Novato Advance May 9, 1990
Viewpoint
CASA program a model
By DWAYNE HUNN
Some interesting things have been happening at Novato Ecumenical Housing recently. Last month NEH was notified by the Federal National Mortgage Association (FANNIE MAE) that our Community Assisted Shared Appreciation (CASA) home ownership program for low and moderate income households will re recognized in FANNIE MAE’S 1990 Blue Book as one of two national models shared equity home ownership programs. FANNIE MAE uses its prestigious annual publication to recognize programs that it believes should be emulated by other cities across the nation.
The national recognition does not come without some irony. For years, NEH has struggled to obtain additional funds to expand our CASA program in Novato and throughout the county. So many political, environmental, and bureaucratic boulders have been placed in our path that we often feel like Sisyphus, the mythological figure who was compelled to roll a stone to the top of a slope, the stone always escaping him near the top and rolling down again.

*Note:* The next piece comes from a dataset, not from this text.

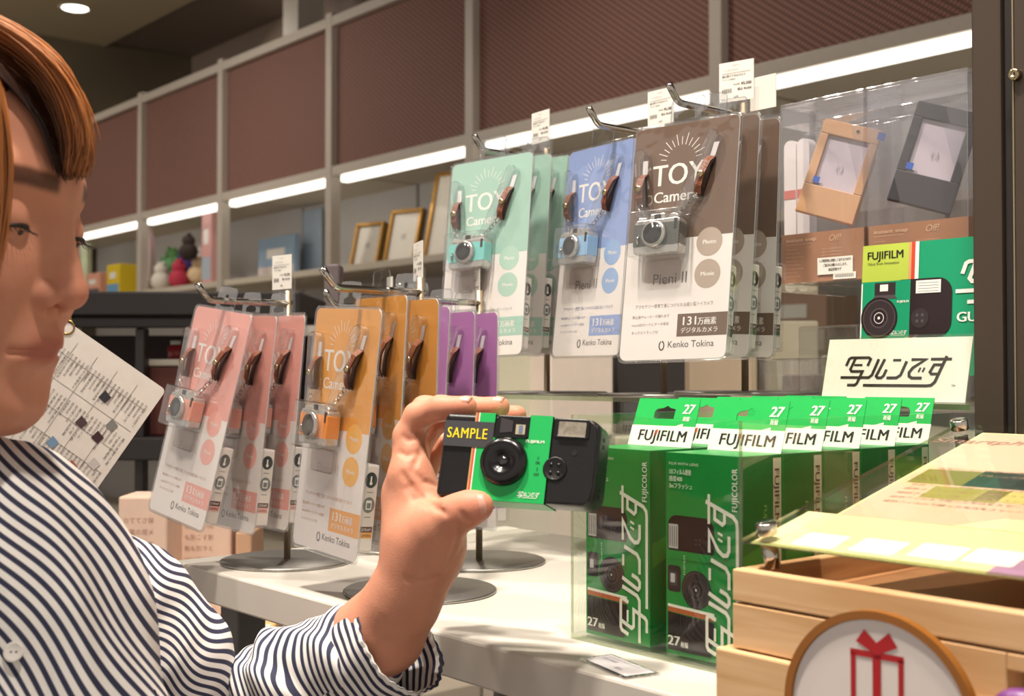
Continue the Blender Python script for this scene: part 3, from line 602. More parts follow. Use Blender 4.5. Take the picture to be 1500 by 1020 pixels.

Perhaps the uphill fight, taking place among the rolling hills of exclusive Marin, is part of the reason the program has been recognized. CASA has assisted more than 60 low and moderate income families in purchasing their first homes in Novato. Families earning as low as 34% of Marin’s median income have purchased homes through this deferred principal and interest second mortgage home ownership program. Our average second mortgage assistance been $37,000 per family and their average income has been $22,700.
NEH is proud of the award. We are prouder, however, that we have been able to help many starting families obtain the Great American Dream. Our assisted owners are not, as our uninformed opponents like to portray them, low-lifes. They are nurses, sheriff and police department employees, private entrepreneurs, secretaries, hard-working, single moms, etc. They are essential service providers and they have an almost non-existent mortgage failure rate.
NEH has been able to raise more than $2 million to fund this program. The sources from which we raised the funds might help explain to some who oppose our work why we often argue on behalf of sensible, long-term environmentally sound developments. Source of Affordable Ownership Housing Trust Funds:
- 53 percent developer contributions. Densities have been cut so drastically in Novato that no new sources of in-lieu fees are foreseen in the near future.
- 18 percent Community Development Block Grants. We have not received and additional CDBG funds since 1984.
- 15 percent NEH’s recapture of its equity share and second mortgage. Soon NEH will be the second largest supplier to its own program. Unfortunately, that means the program is not growing to handle the increased need.
- 11 percent San Francisco Foundation. The San Francisco Foundation was replaced by the Marin Community Foundation.
- 4 percent Marin Community Foundation.
As you can see, most of our funds which allow us to assist Novato residents in purchasing their own Novato homes come from developer contributions. When reasonable densities are drastically reduced to such a low point that developers cannot justify the expense of affordable unit development or developers are not required to contribute in-lieu fees, we cannot help balance the jobs/housing imbalance.
The Brookside development is an example of how drastic density reductions hurt Novato’s ability to balance housing with the purchasing power of local residents. Ten years ago Brookside was approved for 120 units, of which 34 were to be affordable. The Novato City Council then cut the allowed development to 70 units on 59 acres with no affordable units. Now come “concerned” citizens want the density to be cut to 0 units and want to you to assess yourself a parcel tax to purchase the Brookside land for open space.
This desire for more open space is taking place in a county where more than 84 percent of the land is set aside in open space, agriculture reserve and park land. The petitions are being gathered in a city where, in 1980, the city averaged four units per acre and where today that average has dropped to about 2.4 units per developed acre. Politics, like awards, often has an ironic character to it.